Gunnar von Boehn wrote:

 
Greg Thomas wrote:
 
  If there were a GPIO expansion headder for the unused IO's then stuff can be added later subject to FPGA core space.
 

  The V4 has such ports.
  You can use them today to add a WIFI card.
  They might be used tomorrow to add a legacy floppy.
 

Hi Gunnar and Merry Christmas to you and the team and of course your families from Australia.
Really good news in Renaud's report especially about the full implementation of the CIA's. Does this mean as per what you said above that we might even be able to connect a real Amiga floppy Drive or even a normal PC one that will read Amiga Disks?
If that is the case and from what I read then it is a possible future opportunity. Would that also mean the potential to use a Gotek instead of a floppy?
I have on order one of Steve Jones's cases for the very purpose of installing the V4 so am looking forward to this. Am quite happy to wait for it to be ready in your time.
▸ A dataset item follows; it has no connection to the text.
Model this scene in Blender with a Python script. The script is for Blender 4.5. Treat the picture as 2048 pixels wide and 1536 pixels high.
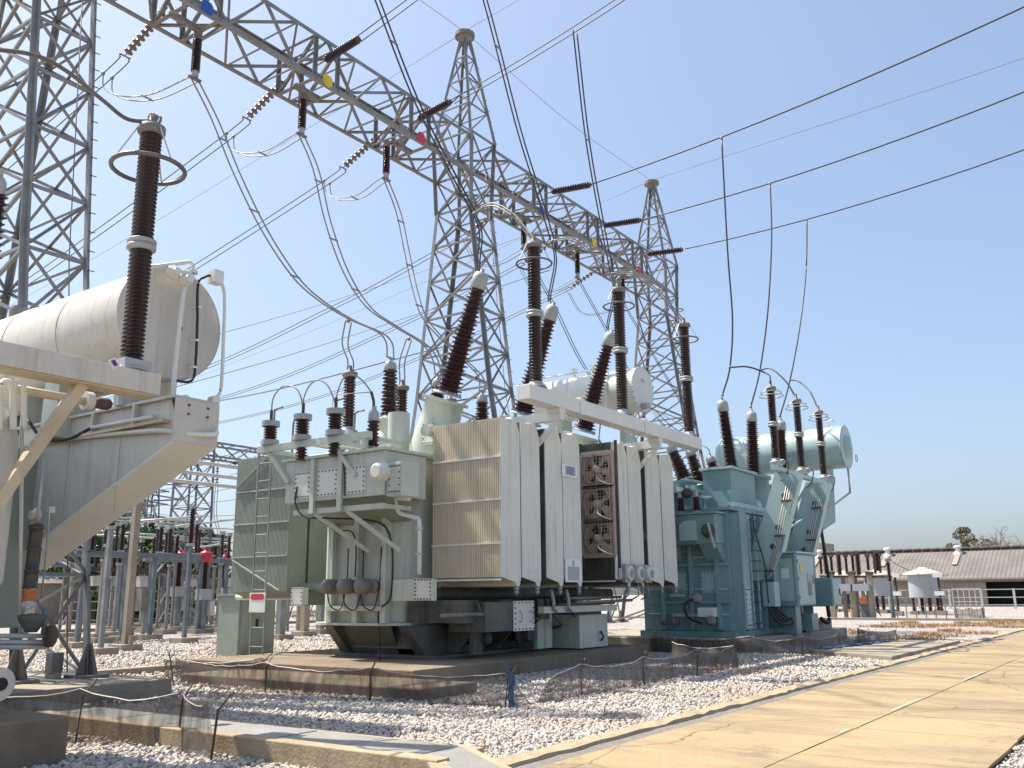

Currently I have an a500 V2 plus in an a500+ but will soon transfer to my A2000.

Thank you to you and the team for all the hard work and sacrifice to bring this New Amiga to market.
Merry Christmas and a Happy New Year to all.



Gunnar von Boehn
(Apollo Team Member)
Posts 6207
24 Dec 2018 19:48


Alan Haynes wrote:

  Hi Gunnar and Merry Christmas to you and the team and of course your families from Australia.

Merry Christmas to you too and to all Amiga fans!